About 30 years ago I got tapped out to give a 3 week course to entry level people and I did OK in that I taught them a few things. Later I reported that one of the students was an accident looking for a place to happen and they ought to drop him. They refused, he got hurt and sued and I kept my mouth shut until the Fickle Finger of Fate pointed my way and I quickly pointed out that I had recommended getting rid of him early on and that they had ignored my recommendation.

Still, the course I taught really didn't get cooking until I talked a tug skipper into putting us to work. We fired up the tug and started moving barges and that's when the students really started learning. It became a real world experience. 

One of the things I said often enough is "I taught you how already. Now just do it." 

They'd stop for a second or two and reply, "Oh. OK. I see. THAT'S what you were referring to!" and they'd jump to it like a crackerjack. I got very little "I don't understand" from any of them except for the wannabe accident.

That three week course got about ten or twelve people started. Some of them left the industry early on deciding for a shoreside lifestyle, others stuck with it.

About ten years after I ran the course I ran into one of the guys that was working shoreside. He told me that he has used a number of the small skills I had taught him. 

I think that the maratime academies ought to run a couple of entry level courses for people to learn the fundamentals of both being a deckhand on a tug and a basic hands on tankerman course.

The Seaferer's Union from all accounts runs a pretty good school down in Piney Point, Maryland. I see they have a 38 hour class in running tank barges and have heard some of the course is hands on, loading and pumping water which sound like a pretty good deal.

They also have a basic cadet type program there and crank out some pretty good entry level people.

Back to college. I have done well without a degree and I do not know what I would do if Mr. Peabody stuffed me into the WayBack machine and took me back to the day I graduated high school. 

Right now I'm sitting here with and all's well that ends well attitude but I think that it would have been OK to have a satety net that a degree would have provided.

Incidentally a degree out here is not a guarantee to success. Over the years I have seen a few academy types replaced by people with no college background. In one instance it was a King's Pointer replaced with someone that hadn't finished high school. Still, most of the degree guys out here park their sheepskin at home and come out here and do an excellent job.

As I wind down on my career I still have not made up my mind what I would have done if I stepped out of the WayBack machine on June 6, 1969.

One thing getting a degree would have done is kept people off my back which is something I had to deal with until I was about 40.
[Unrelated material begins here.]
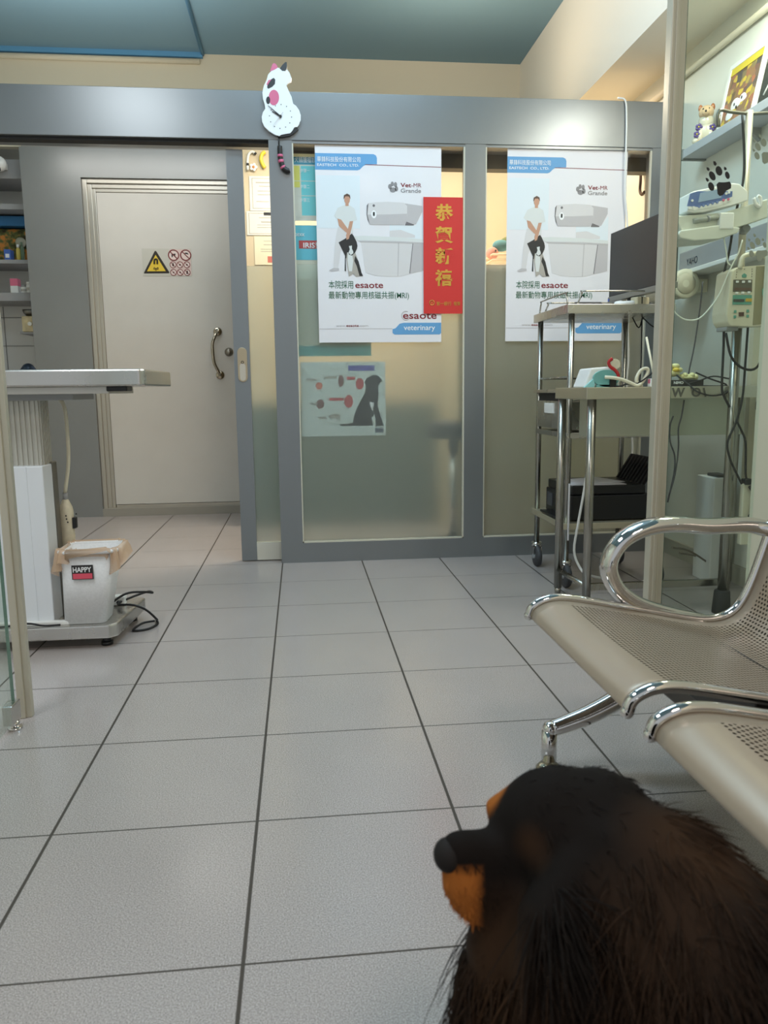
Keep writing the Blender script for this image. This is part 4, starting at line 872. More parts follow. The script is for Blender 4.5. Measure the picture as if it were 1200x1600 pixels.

One thing. I never drag my family into this blog but this is an exception. It was my wife that got the 'When you going to get your degree' people off of my back.

Back in the 90s the Coasties were still using the old pre WW2 format of keeping licenses and documents seperate. Now all Merchant Marine credentials are together on what looks like a red passport.

Licenses were 8.5x11 certificates and documents were on a wallet sized card, often called a Z-card. The biggest lettering on my actual license read 'US Merchant Marine Officer'. 

The USMMO part has been helpful a couple of times when dealing with a rare pompous idiot hiding behind one of the old uninspected towboat licenses. The USMMO part means it's a license to run an inspected vessel. The old uninspected licenses were pretty much issued to tug skippers early on when licenses became mandatory for tug operation.

I was dealing with a cranky old tug skipper that babbled about his license. I shot back, "MY license says 'US Merchant Marine Officer' on it. Yours doesn't.  Now let's get back to work." Several jaws dropped when I said that and one tug skipper blushed beet red. 

When I first licensed in January of 1991 my wife burned off a couple of copies and handed one to my mother and said, "Here's his degree. It took him more time to get this than it does a bachelor's degree and he will never be without a decent job so long as he keeps it."

Mom had it framed and hung it on the wall somewhere which was fine. What was more important is I never heard another word about getting a degree.

In reality, my license itself has not put a whole lot of money in my pocket. Virtually all of my career has been made with the endorsements on my document, mainly the Person in Charge dangerous liquids and Able Seaman unlimited. endorsements.'

An AB/Tankerman ticket is what has made my my career. The rest my paperwork is additional but good to have because early on someone told me that if I could get a license to drive a battleship then get one because it adds to your resume/portfolio and makes you more employable.